__Set exercise__
Pull out each line of the data that includes the word "parts".

__Information supplied__

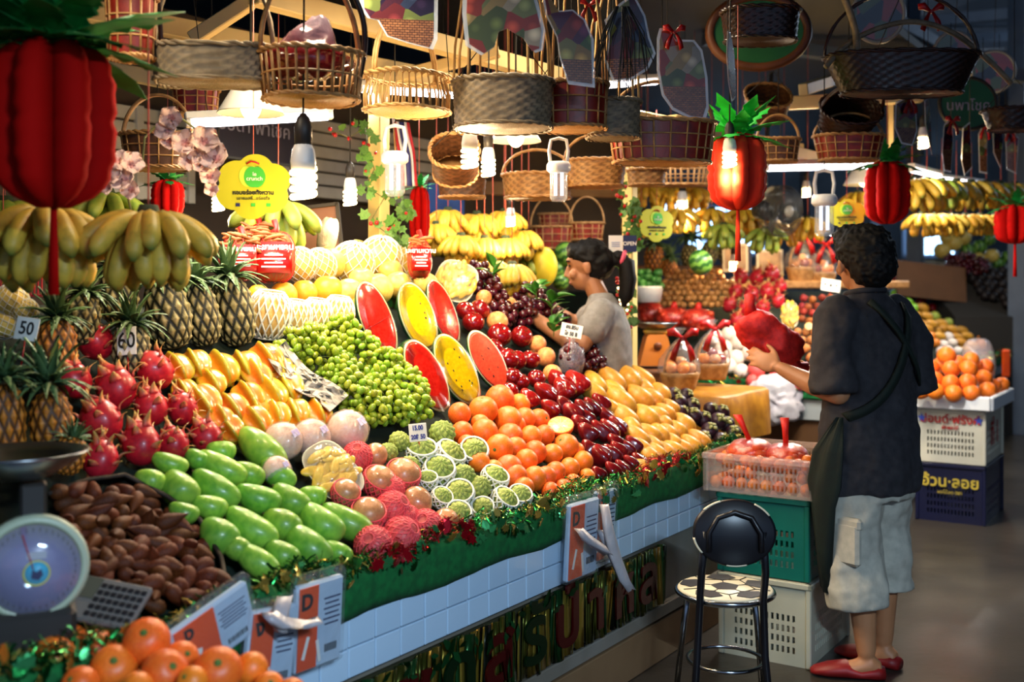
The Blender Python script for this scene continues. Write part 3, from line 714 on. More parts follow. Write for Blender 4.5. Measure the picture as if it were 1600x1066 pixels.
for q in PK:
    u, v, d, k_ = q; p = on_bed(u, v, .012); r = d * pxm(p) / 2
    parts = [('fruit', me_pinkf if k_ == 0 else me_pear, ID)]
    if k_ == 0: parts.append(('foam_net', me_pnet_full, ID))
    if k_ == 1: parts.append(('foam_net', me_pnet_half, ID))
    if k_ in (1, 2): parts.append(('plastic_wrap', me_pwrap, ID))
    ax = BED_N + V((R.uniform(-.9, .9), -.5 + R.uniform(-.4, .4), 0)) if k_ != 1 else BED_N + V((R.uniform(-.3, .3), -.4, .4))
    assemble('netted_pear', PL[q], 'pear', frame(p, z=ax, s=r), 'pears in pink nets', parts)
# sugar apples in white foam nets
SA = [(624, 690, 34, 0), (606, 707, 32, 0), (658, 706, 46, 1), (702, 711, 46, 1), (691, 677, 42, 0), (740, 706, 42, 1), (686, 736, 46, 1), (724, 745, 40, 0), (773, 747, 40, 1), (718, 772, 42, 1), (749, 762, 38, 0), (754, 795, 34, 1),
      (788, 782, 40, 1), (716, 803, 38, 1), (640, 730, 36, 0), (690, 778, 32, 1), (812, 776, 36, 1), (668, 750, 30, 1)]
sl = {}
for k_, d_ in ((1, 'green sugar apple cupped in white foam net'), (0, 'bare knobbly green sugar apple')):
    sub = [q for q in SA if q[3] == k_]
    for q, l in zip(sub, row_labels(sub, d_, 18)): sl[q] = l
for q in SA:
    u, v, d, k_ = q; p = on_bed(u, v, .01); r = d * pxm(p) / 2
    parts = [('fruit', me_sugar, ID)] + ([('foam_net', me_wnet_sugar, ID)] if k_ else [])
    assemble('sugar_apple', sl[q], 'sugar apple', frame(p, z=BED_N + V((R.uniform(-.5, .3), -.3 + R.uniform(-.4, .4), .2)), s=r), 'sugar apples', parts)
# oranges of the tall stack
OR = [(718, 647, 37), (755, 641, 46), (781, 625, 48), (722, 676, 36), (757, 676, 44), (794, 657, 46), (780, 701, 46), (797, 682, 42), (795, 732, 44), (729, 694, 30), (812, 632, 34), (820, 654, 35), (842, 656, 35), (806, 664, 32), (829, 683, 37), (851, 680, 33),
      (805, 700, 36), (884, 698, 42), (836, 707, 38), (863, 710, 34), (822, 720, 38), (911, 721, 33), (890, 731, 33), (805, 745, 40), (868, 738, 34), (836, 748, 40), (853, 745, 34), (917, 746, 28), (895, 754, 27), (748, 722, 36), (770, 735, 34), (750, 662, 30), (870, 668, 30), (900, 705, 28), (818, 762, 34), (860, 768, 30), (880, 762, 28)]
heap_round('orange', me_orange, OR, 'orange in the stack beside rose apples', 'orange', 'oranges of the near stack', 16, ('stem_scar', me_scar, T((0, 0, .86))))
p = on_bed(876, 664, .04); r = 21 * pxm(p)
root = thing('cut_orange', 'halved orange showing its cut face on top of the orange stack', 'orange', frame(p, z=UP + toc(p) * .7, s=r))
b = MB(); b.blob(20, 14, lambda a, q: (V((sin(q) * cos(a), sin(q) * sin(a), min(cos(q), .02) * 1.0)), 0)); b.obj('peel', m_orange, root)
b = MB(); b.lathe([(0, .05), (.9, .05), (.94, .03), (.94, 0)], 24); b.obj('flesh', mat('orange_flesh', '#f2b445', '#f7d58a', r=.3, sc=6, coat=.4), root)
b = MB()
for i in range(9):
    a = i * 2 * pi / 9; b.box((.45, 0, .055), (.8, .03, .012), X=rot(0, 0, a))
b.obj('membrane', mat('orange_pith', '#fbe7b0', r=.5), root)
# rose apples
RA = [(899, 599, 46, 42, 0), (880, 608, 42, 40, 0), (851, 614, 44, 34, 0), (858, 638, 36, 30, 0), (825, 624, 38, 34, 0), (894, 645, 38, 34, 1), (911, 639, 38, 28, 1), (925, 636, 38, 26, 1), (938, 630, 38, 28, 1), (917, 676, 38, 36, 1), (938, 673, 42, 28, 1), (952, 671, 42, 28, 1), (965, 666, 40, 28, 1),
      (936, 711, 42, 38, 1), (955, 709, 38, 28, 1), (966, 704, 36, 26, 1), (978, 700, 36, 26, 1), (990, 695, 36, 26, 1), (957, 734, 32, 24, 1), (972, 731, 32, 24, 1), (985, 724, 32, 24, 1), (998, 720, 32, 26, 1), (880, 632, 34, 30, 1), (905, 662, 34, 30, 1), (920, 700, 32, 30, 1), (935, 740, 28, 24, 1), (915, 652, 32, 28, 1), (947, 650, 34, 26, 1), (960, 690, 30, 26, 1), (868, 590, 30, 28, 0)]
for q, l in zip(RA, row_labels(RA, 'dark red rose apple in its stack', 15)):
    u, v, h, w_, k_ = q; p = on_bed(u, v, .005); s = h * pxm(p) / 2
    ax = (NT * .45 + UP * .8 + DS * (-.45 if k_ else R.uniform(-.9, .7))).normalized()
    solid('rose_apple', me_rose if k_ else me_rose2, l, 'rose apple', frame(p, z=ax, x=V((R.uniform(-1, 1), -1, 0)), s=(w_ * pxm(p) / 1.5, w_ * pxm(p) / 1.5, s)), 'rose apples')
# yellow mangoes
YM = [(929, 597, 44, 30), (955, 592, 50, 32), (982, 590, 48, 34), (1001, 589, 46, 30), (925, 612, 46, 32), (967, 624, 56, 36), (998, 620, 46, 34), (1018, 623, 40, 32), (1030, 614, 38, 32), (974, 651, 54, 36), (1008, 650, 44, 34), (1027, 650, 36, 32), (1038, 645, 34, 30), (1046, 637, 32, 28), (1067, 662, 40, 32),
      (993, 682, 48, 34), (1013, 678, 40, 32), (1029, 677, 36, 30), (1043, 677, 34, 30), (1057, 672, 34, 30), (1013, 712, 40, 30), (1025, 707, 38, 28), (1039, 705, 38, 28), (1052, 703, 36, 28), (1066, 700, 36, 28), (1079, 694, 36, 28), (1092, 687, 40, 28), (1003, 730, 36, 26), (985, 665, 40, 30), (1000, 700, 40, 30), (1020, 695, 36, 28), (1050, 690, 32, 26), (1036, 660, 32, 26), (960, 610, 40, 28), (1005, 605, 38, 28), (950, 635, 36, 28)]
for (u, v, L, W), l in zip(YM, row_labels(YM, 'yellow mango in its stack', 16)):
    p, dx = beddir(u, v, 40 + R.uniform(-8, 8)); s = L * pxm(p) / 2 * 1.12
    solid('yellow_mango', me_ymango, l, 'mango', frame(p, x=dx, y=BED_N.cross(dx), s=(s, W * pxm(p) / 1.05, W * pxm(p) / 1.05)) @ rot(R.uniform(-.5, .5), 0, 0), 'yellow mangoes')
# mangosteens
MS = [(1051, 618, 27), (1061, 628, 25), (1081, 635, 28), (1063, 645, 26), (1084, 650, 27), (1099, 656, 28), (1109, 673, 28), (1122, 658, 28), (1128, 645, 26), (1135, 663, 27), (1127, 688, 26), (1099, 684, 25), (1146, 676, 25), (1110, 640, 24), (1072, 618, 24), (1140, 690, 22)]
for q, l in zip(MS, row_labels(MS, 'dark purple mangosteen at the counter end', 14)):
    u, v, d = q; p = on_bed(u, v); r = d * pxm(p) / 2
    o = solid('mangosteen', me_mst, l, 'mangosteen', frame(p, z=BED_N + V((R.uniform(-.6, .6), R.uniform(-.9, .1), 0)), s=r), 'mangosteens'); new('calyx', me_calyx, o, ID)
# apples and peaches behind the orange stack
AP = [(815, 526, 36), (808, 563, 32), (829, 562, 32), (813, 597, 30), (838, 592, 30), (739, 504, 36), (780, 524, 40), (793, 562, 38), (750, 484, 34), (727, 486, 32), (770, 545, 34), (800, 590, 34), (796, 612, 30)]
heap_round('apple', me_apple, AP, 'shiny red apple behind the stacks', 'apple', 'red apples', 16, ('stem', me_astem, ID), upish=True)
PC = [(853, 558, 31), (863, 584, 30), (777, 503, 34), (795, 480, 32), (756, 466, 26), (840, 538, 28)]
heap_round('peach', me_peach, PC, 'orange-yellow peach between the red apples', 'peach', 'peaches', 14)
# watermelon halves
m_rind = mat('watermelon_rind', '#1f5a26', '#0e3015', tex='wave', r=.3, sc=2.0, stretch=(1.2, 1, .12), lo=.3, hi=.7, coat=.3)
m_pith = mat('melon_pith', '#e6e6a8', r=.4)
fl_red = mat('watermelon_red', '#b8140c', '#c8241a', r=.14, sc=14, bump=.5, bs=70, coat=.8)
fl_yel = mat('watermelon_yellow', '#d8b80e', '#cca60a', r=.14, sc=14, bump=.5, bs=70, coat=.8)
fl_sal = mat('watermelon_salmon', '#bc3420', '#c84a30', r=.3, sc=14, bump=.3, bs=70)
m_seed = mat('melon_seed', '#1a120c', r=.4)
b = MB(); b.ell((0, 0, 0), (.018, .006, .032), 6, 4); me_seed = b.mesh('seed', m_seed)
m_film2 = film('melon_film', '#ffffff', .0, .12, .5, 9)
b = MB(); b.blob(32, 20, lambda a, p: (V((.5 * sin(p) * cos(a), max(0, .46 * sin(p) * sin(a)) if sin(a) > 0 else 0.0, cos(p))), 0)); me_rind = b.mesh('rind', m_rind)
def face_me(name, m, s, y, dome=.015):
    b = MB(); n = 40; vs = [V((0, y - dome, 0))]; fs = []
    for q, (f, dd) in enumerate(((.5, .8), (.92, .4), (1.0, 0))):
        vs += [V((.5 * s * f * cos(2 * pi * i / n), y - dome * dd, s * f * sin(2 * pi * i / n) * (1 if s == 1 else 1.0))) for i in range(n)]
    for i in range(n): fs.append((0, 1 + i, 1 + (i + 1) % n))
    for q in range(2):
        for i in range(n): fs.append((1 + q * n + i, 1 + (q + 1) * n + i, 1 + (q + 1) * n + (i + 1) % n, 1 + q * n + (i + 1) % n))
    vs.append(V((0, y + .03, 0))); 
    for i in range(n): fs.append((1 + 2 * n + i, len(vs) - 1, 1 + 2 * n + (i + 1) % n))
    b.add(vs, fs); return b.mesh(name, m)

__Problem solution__
The Blender Python script for this scene continues. Write part 3, from line 714 on. More parts follow. Write for Blender 4.5. Measure the picture as if it were 1600x1066 pixels.
    parts = [('fruit', me_pinkf if k_ == 0 else me_pear, ID)]
    if k_ == 0: parts.append(('foam_net', me_pnet_full, ID))
    if k_ == 1: parts.append(('foam_net', me_pnet_half, ID))
    if k_ in (1, 2): parts.append(('plastic_wrap', me_pwrap, ID))
    assemble('netted_pear', PL[q], 'pear', frame(p, z=ax, s=r), 'pears in pink nets', parts)
    parts = [('fruit', me_sugar, ID)] + ([('foam_net', me_wnet_sugar, ID)] if k_ else [])
    assemble('sugar_apple', sl[q], 'sugar apple', frame(p, z=BED_N + V((R.uniform(-.5, .3), -.3 + R.uniform(-.4, .4), .2)), s=r), 'sugar apples', parts)